# [Task instructions]
Extract every line below, verbatim.

# [Recorded information]
┌──
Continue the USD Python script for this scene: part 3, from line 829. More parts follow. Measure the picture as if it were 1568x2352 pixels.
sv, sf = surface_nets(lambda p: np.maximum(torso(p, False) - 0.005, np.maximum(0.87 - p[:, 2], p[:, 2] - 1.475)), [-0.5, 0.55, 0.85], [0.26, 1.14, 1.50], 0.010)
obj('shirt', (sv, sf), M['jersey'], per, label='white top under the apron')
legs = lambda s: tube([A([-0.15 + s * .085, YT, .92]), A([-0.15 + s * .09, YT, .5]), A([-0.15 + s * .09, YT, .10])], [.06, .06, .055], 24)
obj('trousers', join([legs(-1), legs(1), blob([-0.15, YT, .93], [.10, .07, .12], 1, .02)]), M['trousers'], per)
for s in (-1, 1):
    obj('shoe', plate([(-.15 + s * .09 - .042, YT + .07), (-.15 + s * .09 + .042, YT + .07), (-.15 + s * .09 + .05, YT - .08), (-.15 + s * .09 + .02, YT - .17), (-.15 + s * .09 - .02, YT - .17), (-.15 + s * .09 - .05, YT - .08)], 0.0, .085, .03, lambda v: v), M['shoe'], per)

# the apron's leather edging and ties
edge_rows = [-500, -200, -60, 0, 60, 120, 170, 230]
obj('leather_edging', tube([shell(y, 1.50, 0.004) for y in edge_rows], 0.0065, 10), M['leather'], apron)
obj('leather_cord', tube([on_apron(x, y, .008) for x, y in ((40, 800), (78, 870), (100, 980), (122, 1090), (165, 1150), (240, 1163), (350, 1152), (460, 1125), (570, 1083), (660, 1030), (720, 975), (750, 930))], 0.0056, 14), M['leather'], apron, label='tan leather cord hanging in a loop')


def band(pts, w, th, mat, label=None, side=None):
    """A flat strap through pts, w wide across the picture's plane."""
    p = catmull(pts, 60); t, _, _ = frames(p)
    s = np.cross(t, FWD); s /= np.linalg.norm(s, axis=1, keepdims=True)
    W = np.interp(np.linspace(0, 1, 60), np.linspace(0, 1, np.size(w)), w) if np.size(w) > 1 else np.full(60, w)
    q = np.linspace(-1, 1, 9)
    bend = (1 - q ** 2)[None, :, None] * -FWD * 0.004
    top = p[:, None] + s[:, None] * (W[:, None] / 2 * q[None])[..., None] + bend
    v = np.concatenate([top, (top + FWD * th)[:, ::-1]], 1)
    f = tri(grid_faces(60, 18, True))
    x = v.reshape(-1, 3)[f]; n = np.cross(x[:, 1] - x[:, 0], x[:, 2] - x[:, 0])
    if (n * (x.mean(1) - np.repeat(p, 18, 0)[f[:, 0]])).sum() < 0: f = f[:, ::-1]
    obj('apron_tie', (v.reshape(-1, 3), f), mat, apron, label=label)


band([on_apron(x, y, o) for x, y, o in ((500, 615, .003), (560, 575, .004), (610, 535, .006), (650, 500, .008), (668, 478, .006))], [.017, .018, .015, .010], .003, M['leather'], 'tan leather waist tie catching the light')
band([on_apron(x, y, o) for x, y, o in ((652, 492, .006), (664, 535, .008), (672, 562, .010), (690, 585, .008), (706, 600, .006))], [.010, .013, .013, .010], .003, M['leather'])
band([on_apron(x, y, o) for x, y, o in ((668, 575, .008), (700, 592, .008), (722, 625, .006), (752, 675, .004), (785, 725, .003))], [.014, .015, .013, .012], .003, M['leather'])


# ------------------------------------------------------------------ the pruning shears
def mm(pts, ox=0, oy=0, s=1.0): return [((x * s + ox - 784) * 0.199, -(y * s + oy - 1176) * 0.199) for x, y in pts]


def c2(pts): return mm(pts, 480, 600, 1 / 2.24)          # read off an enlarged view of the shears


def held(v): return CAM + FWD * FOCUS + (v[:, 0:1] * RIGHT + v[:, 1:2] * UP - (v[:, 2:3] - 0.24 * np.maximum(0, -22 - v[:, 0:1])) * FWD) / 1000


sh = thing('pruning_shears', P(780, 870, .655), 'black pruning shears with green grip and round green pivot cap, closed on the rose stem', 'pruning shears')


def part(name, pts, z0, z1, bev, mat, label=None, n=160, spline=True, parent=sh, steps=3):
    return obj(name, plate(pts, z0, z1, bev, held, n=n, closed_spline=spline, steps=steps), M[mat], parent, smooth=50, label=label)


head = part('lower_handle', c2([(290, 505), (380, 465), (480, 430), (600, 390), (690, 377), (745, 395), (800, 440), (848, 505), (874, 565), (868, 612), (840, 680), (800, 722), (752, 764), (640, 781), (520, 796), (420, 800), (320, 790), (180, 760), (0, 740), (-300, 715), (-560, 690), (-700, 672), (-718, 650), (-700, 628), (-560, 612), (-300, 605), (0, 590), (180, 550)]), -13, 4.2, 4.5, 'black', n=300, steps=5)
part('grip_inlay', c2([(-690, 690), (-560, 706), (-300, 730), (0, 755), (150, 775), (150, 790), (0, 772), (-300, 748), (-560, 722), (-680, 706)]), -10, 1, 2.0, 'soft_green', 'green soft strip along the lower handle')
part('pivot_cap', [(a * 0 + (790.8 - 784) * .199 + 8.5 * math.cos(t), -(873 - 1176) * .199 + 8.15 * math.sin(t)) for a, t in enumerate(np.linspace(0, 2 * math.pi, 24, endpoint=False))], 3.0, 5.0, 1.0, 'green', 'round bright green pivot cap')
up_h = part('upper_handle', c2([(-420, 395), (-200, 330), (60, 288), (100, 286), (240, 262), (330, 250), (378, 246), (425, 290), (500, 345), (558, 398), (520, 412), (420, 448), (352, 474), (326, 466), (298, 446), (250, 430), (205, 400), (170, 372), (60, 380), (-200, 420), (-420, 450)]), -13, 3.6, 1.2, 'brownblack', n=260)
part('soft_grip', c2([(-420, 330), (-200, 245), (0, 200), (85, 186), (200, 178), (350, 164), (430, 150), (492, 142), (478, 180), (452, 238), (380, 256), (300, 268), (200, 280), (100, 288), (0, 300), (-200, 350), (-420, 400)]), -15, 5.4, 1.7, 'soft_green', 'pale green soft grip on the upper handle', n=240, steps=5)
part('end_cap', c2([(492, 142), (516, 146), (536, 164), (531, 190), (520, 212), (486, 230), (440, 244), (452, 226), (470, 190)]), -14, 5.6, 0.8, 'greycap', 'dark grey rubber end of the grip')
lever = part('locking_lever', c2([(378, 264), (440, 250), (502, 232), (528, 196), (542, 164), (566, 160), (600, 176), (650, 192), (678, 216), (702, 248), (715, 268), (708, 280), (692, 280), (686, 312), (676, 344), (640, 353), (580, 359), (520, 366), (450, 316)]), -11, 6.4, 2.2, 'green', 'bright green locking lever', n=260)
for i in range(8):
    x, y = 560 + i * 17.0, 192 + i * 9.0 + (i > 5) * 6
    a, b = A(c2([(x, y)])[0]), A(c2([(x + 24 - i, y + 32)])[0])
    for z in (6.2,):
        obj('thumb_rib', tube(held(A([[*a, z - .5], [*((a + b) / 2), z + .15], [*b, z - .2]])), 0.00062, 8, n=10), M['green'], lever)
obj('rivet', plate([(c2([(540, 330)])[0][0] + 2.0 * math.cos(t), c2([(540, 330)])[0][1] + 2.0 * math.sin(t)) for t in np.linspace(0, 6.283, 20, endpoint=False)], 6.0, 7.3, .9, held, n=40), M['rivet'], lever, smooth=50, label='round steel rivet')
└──
# [Result of the task]
Continue the USD Python script for this scene: part 3, from line 829. More parts follow. Measure the picture as if it were 1568x2352 pixels.
sv, sf = surface_nets(lambda p: np.maximum(torso(p, False) - 0.005, np.maximum(0.87 - p[:, 2], p[:, 2] - 1.475)), [-0.5, 0.55, 0.85], [0.26, 1.14, 1.50], 0.010)
obj('shirt', (sv, sf), M['jersey'], per, label='white top under the apron')
legs = lambda s: tube([A([-0.15 + s * .085, YT, .92]), A([-0.15 + s * .09, YT, .5]), A([-0.15 + s * .09, YT, .10])], [.06, .06, .055], 24)
obj('trousers', join([legs(-1), legs(1), blob([-0.15, YT, .93], [.10, .07, .12], 1, .02)]), M['trousers'], per)
for s in (-1, 1):
    obj('shoe', plate([(-.15 + s * .09 - .042, YT + .07), (-.15 + s * .09 + .042, YT + .07), (-.15 + s * .09 + .05, YT - .08), (-.15 + s * .09 + .02, YT - .17), (-.15 + s * .09 - .02, YT - .17), (-.15 + s * .09 - .05, YT - .08)], 0.0, .085, .03, lambda v: v), M['shoe'], per)

# the apron's leather edging and ties
edge_rows = [-500, -200, -60, 0, 60, 120, 170, 230]
obj('leather_edging', tube([shell(y, 1.50, 0.004) for y in edge_rows], 0.0065, 10), M['leather'], apron)
obj('leather_cord', tube([on_apron(x, y, .008) for x, y in ((40, 800), (78, 870), (100, 980), (122, 1090), (165, 1150), (240, 1163), (350, 1152), (460, 1125), (570, 1083), (660, 1030), (720, 975), (750, 930))], 0.0056, 14), M['leather'], apron, label='tan leather cord hanging in a loop')


def band(pts, w, th, mat, label=None, side=None):
    """A flat strap through pts, w wide across the picture's plane."""
    p = catmull(pts, 60); t, _, _ = frames(p)
    s = np.cross(t, FWD); s /= np.linalg.norm(s, axis=1, keepdims=True)
    W = np.interp(np.linspace(0, 1, 60), np.linspace(0, 1, np.size(w)), w) if np.size(w) > 1 else np.full(60, w)
    q = np.linspace(-1, 1, 9)
    bend = (1 - q ** 2)[None, :, None] * -FWD * 0.004
    top = p[:, None] + s[:, None] * (W[:, None] / 2 * q[None])[..., None] + bend
    v = np.concatenate([top, (top + FWD * th)[:, ::-1]], 1)
    f = tri(grid_faces(60, 18, True))
    x = v.reshape(-1, 3)[f]; n = np.cross(x[:, 1] - x[:, 0], x[:, 2] - x[:, 0])
    if (n * (x.mean(1) - np.repeat(p, 18, 0)[f[:, 0]])).sum() < 0: f = f[:, ::-1]
    obj('apron_tie', (v.reshape(-1, 3), f), mat, apron, label=label)


band([on_apron(x, y, o) for x, y, o in ((500, 615, .003), (560, 575, .004), (610, 535, .006), (650, 500, .008), (668, 478, .006))], [.017, .018, .015, .010], .003, M['leather'], 'tan leather waist tie catching the light')
band([on_apron(x, y, o) for x, y, o in ((652, 492, .006), (664, 535, .008), (672, 562, .010), (690, 585, .008), (706, 600, .006))], [.010, .013, .013, .010], .003, M['leather'])
band([on_apron(x, y, o) for x, y, o in ((668, 575, .008), (700, 592, .008), (722, 625, .006), (752, 675, .004), (785, 725, .003))], [.014, .015, .013, .012], .003, M['leather'])


# ------------------------------------------------------------------ the pruning shears
def mm(pts, ox=0, oy=0, s=1.0): return [((x * s + ox - 784) * 0.199, -(y * s + oy - 1176) * 0.199) for x, y in pts]


def c2(pts): return mm(pts, 480, 600, 1 / 2.24)          # read off an enlarged view of the shears


def held(v): return CAM + FWD * FOCUS + (v[:, 0:1] * RIGHT + v[:, 1:2] * UP - (v[:, 2:3] - 0.24 * np.maximum(0, -22 - v[:, 0:1])) * FWD) / 1000


sh = thing('pruning_shears', P(780, 870, .655), 'black pruning shears with green grip and round green pivot cap, closed on the rose stem', 'pruning shears')


def part(name, pts, z0, z1, bev, mat, label=None, n=160, spline=True, parent=sh, steps=3):
    return obj(name, plate(pts, z0, z1, bev, held, n=n, closed_spline=spline, steps=steps), M[mat], parent, smooth=50, label=label)


head = part('lower_handle', c2([(290, 505), (380, 465), (480, 430), (600, 390), (690, 377), (745, 395), (800, 440), (848, 505), (874, 565), (868, 612), (840, 680), (800, 722), (752, 764), (640, 781), (520, 796), (420, 800), (320, 790), (180, 760), (0, 740), (-300, 715), (-560, 690), (-700, 672), (-718, 650), (-700, 628), (-560, 612), (-300, 605), (0, 590), (180, 550)]), -13, 4.2, 4.5, 'black', n=300, steps=5)
part('grip_inlay', c2([(-690, 690), (-560, 706), (-300, 730), (0, 755), (150, 775), (150, 790), (0, 772), (-300, 748), (-560, 722), (-680, 706)]), -10, 1, 2.0, 'soft_green', 'green soft strip along the lower handle')
part('pivot_cap', [(a * 0 + (790.8 - 784) * .199 + 8.5 * math.cos(t), -(873 - 1176) * .199 + 8.15 * math.sin(t)) for a, t in enumerate(np.linspace(0, 2 * math.pi, 24, endpoint=False))], 3.0, 5.0, 1.0, 'green', 'round bright green pivot cap')
up_h = part('upper_handle', c2([(-420, 395), (-200, 330), (60, 288), (100, 286), (240, 262), (330, 250), (378, 246), (425, 290), (500, 345), (558, 398), (520, 412), (420, 448), (352, 474), (326, 466), (298, 446), (250, 430), (205, 400), (170, 372), (60, 380), (-200, 420), (-420, 450)]), -13, 3.6, 1.2, 'brownblack', n=260)
part('soft_grip', c2([(-420, 330), (-200, 245), (0, 200), (85, 186), (200, 178), (350, 164), (430, 150), (492, 142), (478, 180), (452, 238), (380, 256), (300, 268), (200, 280), (100, 288), (0, 300), (-200, 350), (-420, 400)]), -15, 5.4, 1.7, 'soft_green', 'pale green soft grip on the upper handle', n=240, steps=5)
part('end_cap', c2([(492, 142), (516, 146), (536, 164), (531, 190), (520, 212), (486, 230), (440, 244), (452, 226), (470, 190)]), -14, 5.6, 0.8, 'greycap', 'dark grey rubber end of the grip')
lever = part('locking_lever', c2([(378, 264), (440, 250), (502, 232), (528, 196), (542, 164), (566, 160), (600, 176), (650, 192), (678, 216), (702, 248), (715, 268), (708, 280), (692, 280), (686, 312), (676, 344), (640, 353), (580, 359), (520, 366), (450, 316)]), -11, 6.4, 2.2, 'green', 'bright green locking lever', n=260)
for i in range(8):
    x, y = 560 + i * 17.0, 192 + i * 9.0 + (i > 5) * 6
    a, b = A(c2([(x, y)])[0]), A(c2([(x + 24 - i, y + 32)])[0])
    for z in (6.2,):
        obj('thumb_rib', tube(held(A([[*a, z - .5], [*((a + b) / 2), z + .15], [*b, z - .2]])), 0.00062, 8, n=10), M['green'], lever)
obj('rivet', plate([(c2([(540, 330)])[0][0] + 2.0 * math.cos(t), c2([(540, 330)])[0][1] + 2.0 * math.sin(t)) for t in np.linspace(0, 6.283, 20, endpoint=False)], 6.0, 7.3, .9, held, n=40), M['rivet'], lever, smooth=50, label='round steel rivet')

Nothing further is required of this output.